高さ8.5メートル、使った稲わらは1トン「奈良の大仏」ならぬ「わらの大仏」が出現!

西松 宏 西松 宏

福岡県筑前町にある安の里公園に巨大な「わらの大仏」(高さ8.5メートル、幅5.5メートル)が出現し、注目を浴びている。町の有志で構成するまちおこしグループ「筑前若者会(ちくぜんわっかもんかい)」(会長・金子毅さん)のメンバーが中心となり、中学生からシニアまで町民のべ800人が力を合わせて制作した。使用した稲わらは約1トン。頭部の螺髪(らほつ)や柔和な表情、台座なども精緻に表現され、前には巨大な賽銭箱も設置。記念撮影をしたり手を合わせてお参りしたりする見学者で賑わっている。

稲作がさかんな同町では、2015年秋、町合併10周年を記念して、稲刈りのあとの稲わらを使って巨大な「わらかがし」(「かがし」は「かかし」がなまったもの)を作ることに。初回は巨大なイノシシを作った。以来、ゴジラ、龍、零戦、ゴリラ、ティラノザウルスなどを制作。今回の大仏は9作目(9年目)となる。「今秋はどんな巨大わらかがしができあがるか楽しみ」と、町民のみならず、近年は全国の人たちから注目が集まっており、同町のシンボル的存在となっている。

同会会長で一級建築士の金子さんは、今回、大仏を作った理由をこう話す。「『奈良の大仏』ならぬ『わらの大仏』です(笑)。その昔、大仏は、疫病や地震、水害などが続き社会不安にさらされていた頃、多くの人々が力を合わせて、災(わざわ)いを鎮めるために作られたと言われています。現代も感染症や災害が各地で起こっています。町民が力を合わせてこれらに立ち向かい、皆が安心して心穏やかに暮らせるように、との願いを込めました」

金子さんら会のメンバーが中心になり、9月から制作を開始。中学生からシニアクラブ、町の各種団体など、のべ800人が制作に協力、参加した。作業はまず、角材や竹で土台となる骨組みを作り、稲わらを束にして紐で繋げ(「とば編み」と呼ばれる)、それらを土台に貼り付けて肉付けしていく。

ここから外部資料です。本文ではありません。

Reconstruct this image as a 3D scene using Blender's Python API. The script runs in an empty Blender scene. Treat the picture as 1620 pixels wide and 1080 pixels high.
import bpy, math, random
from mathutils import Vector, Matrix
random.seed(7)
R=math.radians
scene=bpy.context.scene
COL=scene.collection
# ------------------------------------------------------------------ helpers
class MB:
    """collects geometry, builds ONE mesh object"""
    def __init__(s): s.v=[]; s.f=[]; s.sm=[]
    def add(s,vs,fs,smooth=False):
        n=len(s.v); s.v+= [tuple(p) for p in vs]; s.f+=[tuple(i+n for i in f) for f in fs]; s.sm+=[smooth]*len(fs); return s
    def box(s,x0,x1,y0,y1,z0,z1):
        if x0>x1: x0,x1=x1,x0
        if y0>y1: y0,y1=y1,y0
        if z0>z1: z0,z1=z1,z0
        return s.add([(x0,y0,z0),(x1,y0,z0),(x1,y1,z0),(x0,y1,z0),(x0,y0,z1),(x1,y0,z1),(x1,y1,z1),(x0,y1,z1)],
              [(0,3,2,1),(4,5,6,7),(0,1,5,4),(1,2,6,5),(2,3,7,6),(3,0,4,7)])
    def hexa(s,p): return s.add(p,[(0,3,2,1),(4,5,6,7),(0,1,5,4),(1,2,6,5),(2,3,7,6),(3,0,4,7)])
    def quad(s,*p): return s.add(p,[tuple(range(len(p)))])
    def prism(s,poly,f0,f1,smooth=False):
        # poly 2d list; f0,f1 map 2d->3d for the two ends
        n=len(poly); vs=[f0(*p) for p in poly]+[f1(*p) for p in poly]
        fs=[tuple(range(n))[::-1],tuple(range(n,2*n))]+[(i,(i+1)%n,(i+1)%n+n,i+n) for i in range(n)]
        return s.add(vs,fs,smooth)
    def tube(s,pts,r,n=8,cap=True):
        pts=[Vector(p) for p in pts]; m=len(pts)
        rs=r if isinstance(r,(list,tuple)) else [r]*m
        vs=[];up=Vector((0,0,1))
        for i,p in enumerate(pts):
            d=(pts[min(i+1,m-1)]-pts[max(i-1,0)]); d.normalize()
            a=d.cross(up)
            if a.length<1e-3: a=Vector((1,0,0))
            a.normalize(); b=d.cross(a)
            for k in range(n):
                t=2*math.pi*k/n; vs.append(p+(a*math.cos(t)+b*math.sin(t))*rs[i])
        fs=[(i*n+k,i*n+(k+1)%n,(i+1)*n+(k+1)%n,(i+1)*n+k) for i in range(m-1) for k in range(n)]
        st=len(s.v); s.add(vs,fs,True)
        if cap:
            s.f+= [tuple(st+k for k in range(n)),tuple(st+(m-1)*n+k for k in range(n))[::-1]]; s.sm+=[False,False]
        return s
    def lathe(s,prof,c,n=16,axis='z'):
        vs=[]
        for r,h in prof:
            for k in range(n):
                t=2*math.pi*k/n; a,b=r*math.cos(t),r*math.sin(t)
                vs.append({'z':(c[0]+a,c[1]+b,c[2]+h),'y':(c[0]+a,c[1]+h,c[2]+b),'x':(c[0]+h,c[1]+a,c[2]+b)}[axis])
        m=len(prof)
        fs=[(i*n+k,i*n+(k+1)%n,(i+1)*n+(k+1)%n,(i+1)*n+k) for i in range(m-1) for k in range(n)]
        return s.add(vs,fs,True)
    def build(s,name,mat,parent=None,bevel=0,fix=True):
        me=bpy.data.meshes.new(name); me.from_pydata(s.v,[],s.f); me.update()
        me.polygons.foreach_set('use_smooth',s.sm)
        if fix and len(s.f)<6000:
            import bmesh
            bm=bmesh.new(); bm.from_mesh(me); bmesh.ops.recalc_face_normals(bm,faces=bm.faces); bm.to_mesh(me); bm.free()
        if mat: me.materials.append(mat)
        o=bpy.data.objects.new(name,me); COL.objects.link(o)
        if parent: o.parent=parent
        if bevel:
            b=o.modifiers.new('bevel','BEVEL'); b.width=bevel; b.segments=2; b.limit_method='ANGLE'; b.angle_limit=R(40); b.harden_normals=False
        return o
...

「難関だったのは頭の螺髪の部分。一番目立つ部分ですし、わらでどうやって表現したらいいか、当初は悩んでいたのですが、20代の若者たちが『バーベキューなどで使う深い紙皿(直径15センチ)の表面に、わら縄を螺旋状にして貼り付けてみては』とのアイデアを出してくれたんです。実際にやってみると、見栄えも耐水性もよかったため、それを200個作って頭部に貼り付けました。若い人たちが率先して取り組んでくれたのがとても頼もしかったです」(金子さん)

11月初めに完成し、4日の「かがし祭」前夜祭でお披露目された。使用したわらは全部で約1トン。顔や手の表情なども精緻な造形がなされている。見学者からは「大きくて立派」「わらで作ったなんてすごい」「ありがたい」などといった声が聞かれ、中には手を合わせてお参りする人も。

 「巨大わらかがしの制作は、技術継承や世代間交流の貴重な機会でもあり、『わが町の誇り』と言って頂ける方も多いです。来年は町合併20周年、わらかがし10作目となる節目の年。ぜひ来年も楽しみにしていてください」と金子さん。

展示は1月末まで。12月の5のつく日の夜は夕暮れから20時までライトアップされる。半眼の両目の中にはライトが装備されており、両目が黄色く光るそう。今年1年の感謝や来年の抱負など、わら大仏さまに祈願すれば、願いを叶えてくれるかも。